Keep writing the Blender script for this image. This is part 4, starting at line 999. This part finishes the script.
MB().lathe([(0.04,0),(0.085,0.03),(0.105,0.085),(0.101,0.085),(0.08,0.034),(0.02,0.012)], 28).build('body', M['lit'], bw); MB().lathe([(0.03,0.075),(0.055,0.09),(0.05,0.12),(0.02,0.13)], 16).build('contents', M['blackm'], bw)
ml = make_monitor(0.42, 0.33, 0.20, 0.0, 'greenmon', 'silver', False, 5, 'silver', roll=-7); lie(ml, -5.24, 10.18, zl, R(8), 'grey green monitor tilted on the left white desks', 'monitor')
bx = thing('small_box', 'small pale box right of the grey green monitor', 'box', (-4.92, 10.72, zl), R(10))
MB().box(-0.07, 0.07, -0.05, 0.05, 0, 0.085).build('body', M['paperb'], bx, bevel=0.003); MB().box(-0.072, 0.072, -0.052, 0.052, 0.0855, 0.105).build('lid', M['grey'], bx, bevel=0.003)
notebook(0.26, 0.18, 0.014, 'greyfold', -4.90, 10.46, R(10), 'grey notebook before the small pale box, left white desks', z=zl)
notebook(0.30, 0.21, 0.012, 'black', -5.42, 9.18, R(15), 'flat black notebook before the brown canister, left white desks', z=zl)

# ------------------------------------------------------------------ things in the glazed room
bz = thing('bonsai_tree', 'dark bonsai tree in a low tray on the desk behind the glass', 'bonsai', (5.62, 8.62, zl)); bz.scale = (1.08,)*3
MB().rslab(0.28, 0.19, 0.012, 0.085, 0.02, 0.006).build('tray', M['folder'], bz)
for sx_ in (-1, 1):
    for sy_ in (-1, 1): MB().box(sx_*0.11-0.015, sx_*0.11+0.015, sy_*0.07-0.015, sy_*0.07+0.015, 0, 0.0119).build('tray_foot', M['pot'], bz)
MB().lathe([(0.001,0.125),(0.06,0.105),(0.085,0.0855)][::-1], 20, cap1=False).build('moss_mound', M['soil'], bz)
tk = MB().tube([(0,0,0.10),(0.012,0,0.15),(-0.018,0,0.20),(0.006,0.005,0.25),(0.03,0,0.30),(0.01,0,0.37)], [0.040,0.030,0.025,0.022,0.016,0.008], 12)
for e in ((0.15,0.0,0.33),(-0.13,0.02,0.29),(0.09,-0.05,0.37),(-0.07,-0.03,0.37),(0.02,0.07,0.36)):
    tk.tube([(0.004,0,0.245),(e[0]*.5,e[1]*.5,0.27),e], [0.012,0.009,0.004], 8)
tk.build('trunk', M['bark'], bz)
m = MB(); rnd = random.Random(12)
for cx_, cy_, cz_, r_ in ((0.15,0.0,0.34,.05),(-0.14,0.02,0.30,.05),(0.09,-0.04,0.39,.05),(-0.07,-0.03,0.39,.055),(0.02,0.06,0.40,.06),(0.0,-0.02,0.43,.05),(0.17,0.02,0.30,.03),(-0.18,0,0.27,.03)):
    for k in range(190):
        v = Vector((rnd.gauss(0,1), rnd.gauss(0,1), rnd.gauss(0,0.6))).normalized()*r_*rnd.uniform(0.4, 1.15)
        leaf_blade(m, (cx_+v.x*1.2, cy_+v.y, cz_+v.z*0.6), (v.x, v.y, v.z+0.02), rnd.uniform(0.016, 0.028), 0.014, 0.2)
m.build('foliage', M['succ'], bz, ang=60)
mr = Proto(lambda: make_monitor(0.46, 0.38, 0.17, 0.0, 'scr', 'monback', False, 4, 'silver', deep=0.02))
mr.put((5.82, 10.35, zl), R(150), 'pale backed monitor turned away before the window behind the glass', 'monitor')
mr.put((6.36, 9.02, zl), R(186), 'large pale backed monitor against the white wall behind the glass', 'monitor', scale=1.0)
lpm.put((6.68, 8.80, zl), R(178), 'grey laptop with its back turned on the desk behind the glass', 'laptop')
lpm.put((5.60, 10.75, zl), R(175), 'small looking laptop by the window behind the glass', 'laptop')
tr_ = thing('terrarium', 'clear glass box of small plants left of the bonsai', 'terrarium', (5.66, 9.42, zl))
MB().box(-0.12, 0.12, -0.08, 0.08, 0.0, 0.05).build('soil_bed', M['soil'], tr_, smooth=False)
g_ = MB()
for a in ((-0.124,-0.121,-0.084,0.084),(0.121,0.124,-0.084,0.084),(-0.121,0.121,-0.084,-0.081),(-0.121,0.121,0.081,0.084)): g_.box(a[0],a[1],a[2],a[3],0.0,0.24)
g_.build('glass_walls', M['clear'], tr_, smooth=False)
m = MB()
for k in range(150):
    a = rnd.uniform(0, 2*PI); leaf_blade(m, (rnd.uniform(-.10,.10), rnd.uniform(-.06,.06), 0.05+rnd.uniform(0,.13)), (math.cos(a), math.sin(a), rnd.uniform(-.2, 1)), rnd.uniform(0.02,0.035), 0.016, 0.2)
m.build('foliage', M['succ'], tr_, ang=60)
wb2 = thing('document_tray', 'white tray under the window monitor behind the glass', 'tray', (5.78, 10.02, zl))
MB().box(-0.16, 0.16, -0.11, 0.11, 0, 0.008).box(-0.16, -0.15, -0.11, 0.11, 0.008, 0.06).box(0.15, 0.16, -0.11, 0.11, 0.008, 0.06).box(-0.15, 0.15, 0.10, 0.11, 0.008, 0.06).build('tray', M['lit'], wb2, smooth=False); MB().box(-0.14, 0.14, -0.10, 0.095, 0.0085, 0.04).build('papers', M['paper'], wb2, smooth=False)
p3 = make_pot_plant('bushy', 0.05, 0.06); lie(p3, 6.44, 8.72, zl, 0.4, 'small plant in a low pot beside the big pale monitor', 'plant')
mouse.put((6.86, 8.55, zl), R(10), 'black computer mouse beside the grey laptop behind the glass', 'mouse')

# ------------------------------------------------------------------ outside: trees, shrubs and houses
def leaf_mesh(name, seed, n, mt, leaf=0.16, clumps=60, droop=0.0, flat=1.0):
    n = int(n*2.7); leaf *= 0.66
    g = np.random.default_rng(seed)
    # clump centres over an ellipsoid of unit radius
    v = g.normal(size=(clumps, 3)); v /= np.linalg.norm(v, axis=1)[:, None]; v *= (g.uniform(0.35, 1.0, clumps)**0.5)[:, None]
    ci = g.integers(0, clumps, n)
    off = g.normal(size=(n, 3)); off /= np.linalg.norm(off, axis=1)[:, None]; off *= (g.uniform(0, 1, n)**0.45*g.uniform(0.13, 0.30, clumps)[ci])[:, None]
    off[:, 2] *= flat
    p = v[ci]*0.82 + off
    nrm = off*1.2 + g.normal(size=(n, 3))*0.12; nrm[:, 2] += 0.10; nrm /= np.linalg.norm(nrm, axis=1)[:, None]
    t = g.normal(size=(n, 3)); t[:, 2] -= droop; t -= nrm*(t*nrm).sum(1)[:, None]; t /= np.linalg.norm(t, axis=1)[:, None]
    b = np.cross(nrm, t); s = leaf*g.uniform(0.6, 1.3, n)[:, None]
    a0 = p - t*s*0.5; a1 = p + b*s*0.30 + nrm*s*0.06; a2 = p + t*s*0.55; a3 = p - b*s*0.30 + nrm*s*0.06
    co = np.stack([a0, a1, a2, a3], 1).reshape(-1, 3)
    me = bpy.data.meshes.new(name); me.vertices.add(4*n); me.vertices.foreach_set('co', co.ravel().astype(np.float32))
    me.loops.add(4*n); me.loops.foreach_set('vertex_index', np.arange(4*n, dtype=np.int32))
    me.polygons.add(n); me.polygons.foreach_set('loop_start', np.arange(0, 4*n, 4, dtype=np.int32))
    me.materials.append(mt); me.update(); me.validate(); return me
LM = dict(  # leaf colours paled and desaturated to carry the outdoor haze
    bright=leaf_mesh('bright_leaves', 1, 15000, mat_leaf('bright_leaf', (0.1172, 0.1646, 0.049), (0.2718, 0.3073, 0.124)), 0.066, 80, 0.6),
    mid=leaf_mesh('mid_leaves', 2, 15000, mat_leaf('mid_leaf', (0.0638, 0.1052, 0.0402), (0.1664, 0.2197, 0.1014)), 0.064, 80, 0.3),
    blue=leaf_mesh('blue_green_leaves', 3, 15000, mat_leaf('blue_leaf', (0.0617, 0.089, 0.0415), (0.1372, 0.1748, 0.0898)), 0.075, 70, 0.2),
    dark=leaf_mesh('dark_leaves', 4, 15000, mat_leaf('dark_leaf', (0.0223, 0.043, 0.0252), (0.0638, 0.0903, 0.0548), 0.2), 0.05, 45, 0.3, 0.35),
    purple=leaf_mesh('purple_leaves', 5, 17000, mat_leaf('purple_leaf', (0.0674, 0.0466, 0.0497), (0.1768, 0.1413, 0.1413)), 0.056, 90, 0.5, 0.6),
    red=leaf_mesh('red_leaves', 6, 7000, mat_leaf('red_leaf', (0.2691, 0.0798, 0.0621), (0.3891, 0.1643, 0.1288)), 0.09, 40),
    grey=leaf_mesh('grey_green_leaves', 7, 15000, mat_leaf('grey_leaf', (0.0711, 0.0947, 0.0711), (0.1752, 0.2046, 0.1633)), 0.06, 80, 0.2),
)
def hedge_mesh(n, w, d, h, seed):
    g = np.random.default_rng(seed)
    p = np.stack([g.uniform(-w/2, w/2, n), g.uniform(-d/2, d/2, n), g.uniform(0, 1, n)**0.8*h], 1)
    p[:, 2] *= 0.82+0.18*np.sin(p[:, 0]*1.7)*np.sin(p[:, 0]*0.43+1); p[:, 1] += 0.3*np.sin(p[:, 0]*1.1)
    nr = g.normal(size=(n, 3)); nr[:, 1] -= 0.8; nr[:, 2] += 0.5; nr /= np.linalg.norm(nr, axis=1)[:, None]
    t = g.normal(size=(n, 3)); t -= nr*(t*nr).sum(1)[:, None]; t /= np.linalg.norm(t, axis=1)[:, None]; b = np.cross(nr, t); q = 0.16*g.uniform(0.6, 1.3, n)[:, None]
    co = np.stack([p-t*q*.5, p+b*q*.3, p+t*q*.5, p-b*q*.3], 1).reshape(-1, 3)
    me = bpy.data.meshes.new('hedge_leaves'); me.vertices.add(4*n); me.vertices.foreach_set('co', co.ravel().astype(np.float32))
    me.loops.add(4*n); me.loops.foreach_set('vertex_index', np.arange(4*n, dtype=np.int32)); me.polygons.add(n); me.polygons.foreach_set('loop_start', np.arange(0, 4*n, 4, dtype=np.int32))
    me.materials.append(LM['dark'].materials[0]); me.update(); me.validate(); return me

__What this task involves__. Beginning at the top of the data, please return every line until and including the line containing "notebook(0.30, 0.21, 0.012, 'black', -5.42, 9.18, R(15), 'flat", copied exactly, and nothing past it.

__Correct result__.
Keep writing the Blender script for this image. This is part 4, starting at line 999. This part finishes the script.
MB().lathe([(0.04,0),(0.085,0.03),(0.105,0.085),(0.101,0.085),(0.08,0.034),(0.02,0.012)], 28).build('body', M['lit'], bw); MB().lathe([(0.03,0.075),(0.055,0.09),(0.05,0.12),(0.02,0.13)], 16).build('contents', M['blackm'], bw)
ml = make_monitor(0.42, 0.33, 0.20, 0.0, 'greenmon', 'silver', False, 5, 'silver', roll=-7); lie(ml, -5.24, 10.18, zl, R(8), 'grey green monitor tilted on the left white desks', 'monitor')
bx = thing('small_box', 'small pale box right of the grey green monitor', 'box', (-4.92, 10.72, zl), R(10))
MB().box(-0.07, 0.07, -0.05, 0.05, 0, 0.085).build('body', M['paperb'], bx, bevel=0.003); MB().box(-0.072, 0.072, -0.052, 0.052, 0.0855, 0.105).build('lid', M['grey'], bx, bevel=0.003)
notebook(0.26, 0.18, 0.014, 'greyfold', -4.90, 10.46, R(10), 'grey notebook before the small pale box, left white desks', z=zl)
notebook(0.30, 0.21, 0.012, 'black', -5.42, 9.18, R(15), 'flat black notebook before the brown canister, left white desks', z=zl)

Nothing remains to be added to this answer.